→ **YOUR OBJECTIVE**
Only the lines from the start of the entries through the line with "COL = scene.collection" are wanted; please output them exactly.

→ **DATA PROVIDED**

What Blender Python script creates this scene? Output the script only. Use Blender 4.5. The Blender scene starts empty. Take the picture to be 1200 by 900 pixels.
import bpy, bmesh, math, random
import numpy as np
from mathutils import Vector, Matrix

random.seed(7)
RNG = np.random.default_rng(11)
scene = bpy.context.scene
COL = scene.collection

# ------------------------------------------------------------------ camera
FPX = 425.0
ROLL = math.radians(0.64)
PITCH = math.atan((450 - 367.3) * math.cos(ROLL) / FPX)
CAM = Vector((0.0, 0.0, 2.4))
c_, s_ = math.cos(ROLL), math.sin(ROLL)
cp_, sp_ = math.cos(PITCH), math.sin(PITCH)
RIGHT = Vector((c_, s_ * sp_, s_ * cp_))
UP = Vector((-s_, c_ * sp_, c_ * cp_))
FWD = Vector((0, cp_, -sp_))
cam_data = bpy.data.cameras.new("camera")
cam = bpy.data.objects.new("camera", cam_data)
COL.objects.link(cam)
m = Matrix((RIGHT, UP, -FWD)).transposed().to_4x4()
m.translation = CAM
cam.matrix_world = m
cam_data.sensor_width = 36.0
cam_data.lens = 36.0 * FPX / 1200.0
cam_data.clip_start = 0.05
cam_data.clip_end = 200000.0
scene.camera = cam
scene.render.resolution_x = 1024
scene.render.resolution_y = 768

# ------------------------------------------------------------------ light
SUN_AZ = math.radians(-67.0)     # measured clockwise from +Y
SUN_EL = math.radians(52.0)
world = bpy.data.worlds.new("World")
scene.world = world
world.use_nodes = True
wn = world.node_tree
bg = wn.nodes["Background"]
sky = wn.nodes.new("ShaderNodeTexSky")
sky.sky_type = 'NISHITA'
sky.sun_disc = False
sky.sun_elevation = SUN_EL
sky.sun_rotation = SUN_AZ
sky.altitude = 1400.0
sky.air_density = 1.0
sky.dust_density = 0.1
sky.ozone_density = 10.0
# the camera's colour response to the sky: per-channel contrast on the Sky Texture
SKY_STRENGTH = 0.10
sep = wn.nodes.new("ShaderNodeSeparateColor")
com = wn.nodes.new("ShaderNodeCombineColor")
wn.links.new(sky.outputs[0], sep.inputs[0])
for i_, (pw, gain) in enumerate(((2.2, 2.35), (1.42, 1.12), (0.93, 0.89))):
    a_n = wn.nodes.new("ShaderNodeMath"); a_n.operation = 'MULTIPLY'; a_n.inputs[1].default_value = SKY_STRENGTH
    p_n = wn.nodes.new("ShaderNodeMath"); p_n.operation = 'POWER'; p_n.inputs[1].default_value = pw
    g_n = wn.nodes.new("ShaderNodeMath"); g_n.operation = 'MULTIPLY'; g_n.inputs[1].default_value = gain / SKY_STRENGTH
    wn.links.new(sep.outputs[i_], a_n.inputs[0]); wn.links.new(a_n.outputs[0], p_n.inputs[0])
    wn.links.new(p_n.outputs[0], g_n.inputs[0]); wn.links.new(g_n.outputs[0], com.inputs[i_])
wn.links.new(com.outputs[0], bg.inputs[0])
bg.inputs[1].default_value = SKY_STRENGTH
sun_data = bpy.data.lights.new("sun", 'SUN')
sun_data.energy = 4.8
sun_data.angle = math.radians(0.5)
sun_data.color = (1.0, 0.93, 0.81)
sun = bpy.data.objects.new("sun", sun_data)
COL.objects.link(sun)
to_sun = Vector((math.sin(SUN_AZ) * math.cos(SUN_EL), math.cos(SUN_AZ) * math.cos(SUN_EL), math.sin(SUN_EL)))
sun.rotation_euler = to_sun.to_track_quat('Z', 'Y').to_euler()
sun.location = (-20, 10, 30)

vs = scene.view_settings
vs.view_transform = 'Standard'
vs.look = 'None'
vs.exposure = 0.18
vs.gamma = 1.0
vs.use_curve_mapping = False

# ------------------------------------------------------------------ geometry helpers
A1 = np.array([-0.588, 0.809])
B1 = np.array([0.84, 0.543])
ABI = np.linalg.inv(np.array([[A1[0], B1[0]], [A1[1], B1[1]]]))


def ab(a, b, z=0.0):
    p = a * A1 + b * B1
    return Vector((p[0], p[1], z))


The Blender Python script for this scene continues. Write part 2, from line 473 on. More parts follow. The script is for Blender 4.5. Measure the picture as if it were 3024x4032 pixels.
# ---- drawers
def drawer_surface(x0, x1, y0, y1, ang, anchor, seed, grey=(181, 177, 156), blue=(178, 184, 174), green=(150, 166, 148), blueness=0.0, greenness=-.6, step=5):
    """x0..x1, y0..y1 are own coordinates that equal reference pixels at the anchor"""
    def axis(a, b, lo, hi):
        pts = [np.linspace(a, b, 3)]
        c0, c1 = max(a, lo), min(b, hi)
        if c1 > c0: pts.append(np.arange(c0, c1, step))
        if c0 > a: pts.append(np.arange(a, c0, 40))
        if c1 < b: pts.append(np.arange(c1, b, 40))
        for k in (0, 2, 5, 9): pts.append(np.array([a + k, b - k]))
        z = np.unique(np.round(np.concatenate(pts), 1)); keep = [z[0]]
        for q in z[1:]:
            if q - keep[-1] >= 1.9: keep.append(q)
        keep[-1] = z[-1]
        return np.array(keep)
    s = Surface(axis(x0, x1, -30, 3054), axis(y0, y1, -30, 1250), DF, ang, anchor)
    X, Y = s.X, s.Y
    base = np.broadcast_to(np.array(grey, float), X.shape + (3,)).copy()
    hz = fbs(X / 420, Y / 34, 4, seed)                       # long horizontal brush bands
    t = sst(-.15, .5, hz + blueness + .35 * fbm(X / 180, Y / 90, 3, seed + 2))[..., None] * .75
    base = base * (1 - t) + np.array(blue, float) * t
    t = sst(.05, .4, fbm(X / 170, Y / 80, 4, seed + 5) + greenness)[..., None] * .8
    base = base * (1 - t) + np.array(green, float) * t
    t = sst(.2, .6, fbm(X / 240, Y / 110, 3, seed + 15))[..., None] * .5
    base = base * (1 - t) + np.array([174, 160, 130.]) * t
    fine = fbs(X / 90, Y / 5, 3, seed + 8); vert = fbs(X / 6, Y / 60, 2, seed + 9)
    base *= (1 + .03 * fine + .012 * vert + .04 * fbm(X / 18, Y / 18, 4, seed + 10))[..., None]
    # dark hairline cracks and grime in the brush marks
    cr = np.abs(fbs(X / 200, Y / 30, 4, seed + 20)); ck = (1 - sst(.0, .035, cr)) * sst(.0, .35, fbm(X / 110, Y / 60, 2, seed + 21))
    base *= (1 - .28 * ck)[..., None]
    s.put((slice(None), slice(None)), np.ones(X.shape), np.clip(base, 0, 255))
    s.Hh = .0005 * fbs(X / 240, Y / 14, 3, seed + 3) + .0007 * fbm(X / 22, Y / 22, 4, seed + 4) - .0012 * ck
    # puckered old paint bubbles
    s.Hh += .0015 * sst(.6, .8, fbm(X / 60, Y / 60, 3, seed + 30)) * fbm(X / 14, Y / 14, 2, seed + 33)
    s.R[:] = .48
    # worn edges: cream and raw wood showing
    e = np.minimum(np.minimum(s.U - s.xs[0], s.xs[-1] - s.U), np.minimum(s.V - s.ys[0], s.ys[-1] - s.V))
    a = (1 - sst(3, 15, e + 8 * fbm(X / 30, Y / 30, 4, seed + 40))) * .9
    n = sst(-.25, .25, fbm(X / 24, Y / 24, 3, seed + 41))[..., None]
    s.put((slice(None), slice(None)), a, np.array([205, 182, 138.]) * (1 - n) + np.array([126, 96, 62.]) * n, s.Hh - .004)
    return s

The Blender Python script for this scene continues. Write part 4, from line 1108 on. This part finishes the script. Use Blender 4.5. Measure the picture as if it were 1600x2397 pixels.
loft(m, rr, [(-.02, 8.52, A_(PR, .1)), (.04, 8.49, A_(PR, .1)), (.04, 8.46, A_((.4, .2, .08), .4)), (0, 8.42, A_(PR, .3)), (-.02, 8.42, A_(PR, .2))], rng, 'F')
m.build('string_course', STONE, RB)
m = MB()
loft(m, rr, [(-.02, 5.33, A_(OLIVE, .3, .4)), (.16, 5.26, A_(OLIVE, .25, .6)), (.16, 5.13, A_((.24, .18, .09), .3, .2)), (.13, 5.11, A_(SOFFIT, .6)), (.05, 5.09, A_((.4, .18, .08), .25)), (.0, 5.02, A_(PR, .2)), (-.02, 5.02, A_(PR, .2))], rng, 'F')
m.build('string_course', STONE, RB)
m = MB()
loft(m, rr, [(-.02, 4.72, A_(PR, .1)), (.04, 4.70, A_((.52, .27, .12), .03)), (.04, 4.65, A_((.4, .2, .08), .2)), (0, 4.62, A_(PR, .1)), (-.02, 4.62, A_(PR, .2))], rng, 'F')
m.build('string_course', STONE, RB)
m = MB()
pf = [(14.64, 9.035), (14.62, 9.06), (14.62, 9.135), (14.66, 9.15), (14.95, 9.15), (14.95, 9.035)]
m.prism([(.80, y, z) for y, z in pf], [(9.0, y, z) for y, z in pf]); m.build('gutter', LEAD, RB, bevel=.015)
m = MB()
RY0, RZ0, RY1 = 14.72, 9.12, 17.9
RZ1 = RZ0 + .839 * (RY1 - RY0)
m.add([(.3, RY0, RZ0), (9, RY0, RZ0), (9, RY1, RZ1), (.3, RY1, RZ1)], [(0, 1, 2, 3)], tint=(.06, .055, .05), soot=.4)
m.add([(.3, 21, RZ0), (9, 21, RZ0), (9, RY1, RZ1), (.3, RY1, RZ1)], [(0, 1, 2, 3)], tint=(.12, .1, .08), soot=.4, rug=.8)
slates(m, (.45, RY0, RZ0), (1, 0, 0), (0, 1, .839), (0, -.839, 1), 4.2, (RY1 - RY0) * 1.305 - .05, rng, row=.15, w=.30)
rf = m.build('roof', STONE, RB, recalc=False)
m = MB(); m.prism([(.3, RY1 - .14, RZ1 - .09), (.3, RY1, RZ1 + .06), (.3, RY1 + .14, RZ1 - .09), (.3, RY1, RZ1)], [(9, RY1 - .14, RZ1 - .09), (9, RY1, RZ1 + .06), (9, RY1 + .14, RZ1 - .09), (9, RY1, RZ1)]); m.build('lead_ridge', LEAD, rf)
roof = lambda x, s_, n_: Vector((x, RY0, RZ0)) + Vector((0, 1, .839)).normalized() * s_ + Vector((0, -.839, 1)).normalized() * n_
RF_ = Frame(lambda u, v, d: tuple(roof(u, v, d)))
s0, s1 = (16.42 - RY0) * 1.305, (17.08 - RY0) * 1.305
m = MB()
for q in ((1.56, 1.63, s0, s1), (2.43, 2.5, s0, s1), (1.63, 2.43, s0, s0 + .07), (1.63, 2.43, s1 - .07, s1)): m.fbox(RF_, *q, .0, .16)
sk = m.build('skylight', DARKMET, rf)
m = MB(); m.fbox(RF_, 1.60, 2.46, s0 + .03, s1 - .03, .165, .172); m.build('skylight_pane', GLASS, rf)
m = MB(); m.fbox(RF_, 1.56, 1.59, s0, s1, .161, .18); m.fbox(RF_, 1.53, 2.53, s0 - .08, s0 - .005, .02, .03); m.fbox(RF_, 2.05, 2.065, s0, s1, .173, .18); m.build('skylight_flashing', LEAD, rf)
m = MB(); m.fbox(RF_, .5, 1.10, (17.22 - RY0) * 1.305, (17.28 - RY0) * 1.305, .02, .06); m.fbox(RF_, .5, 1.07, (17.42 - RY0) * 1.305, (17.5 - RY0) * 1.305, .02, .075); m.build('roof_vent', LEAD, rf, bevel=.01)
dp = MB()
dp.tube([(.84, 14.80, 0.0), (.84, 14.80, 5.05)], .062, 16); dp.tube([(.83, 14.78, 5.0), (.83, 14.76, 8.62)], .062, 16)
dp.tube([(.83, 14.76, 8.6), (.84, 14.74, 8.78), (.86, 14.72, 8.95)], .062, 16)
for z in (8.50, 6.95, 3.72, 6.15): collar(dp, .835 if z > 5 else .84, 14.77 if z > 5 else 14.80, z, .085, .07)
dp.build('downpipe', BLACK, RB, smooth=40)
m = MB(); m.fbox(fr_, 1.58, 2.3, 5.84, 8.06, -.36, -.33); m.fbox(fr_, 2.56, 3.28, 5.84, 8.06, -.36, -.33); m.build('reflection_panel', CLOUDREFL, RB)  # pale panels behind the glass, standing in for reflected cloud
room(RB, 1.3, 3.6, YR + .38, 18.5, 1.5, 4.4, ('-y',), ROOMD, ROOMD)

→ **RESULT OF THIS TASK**
What Blender Python script creates this scene? Output the script only. Use Blender 4.5. The Blender scene starts empty. Take the picture to be 1200 by 900 pixels.
import bpy, bmesh, math, random
import numpy as np
from mathutils import Vector, Matrix

random.seed(7)
RNG = np.random.default_rng(11)
scene = bpy.context.scene
COL = scene.collection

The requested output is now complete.